The Sant’Angelo bridge that leads directly to the castle was built in ancient times as well. Today it is a pedestrian zone. Its current design with ten statues of angels is of Gian Lorenzo Bernini. Bernini managed to finish; however, only two of the ten sculptures. The remaining angels are works of other sculptors. (Photo by Pexels)

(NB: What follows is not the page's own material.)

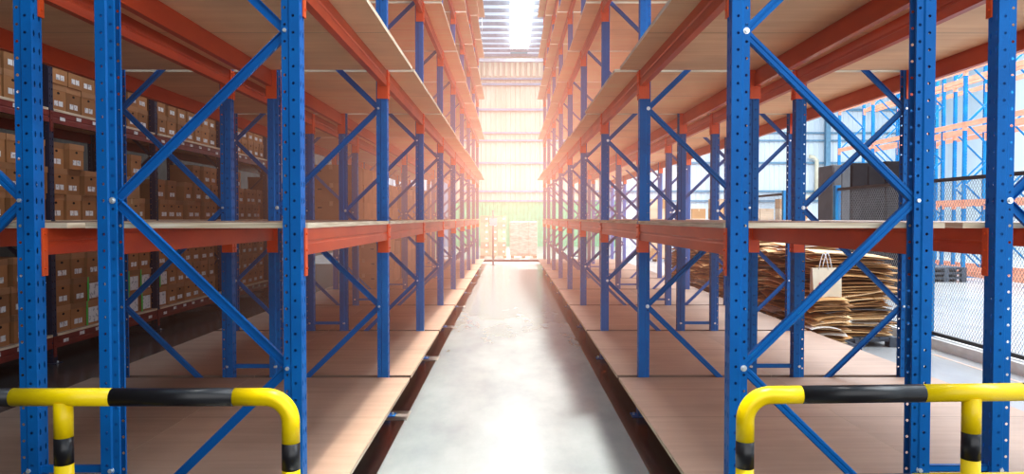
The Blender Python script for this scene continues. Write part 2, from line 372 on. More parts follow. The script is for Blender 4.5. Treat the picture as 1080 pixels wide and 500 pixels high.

St. Michael or Archangel Michael is a figure recognized in several religious systems. In Christianity, he is one of the archangels (usually three or seven, depending on the religion), probably the most important one. He is often presented with a sword for he is the commander of God’s army. Sometimes, he holds a balance for he is the one who decides a person’s fate after death, sending them to heaven or hell. In the early ages, the archangel was told to appear to people (important people) and ask them to build churches or monasteries in his name. Mount St. Michel in the French Normandy is another prominent example. On the picture right, a statue of Archangel Michael located on top of yet another famous church in Europe – the Sacre Coeur Basilica in Paris.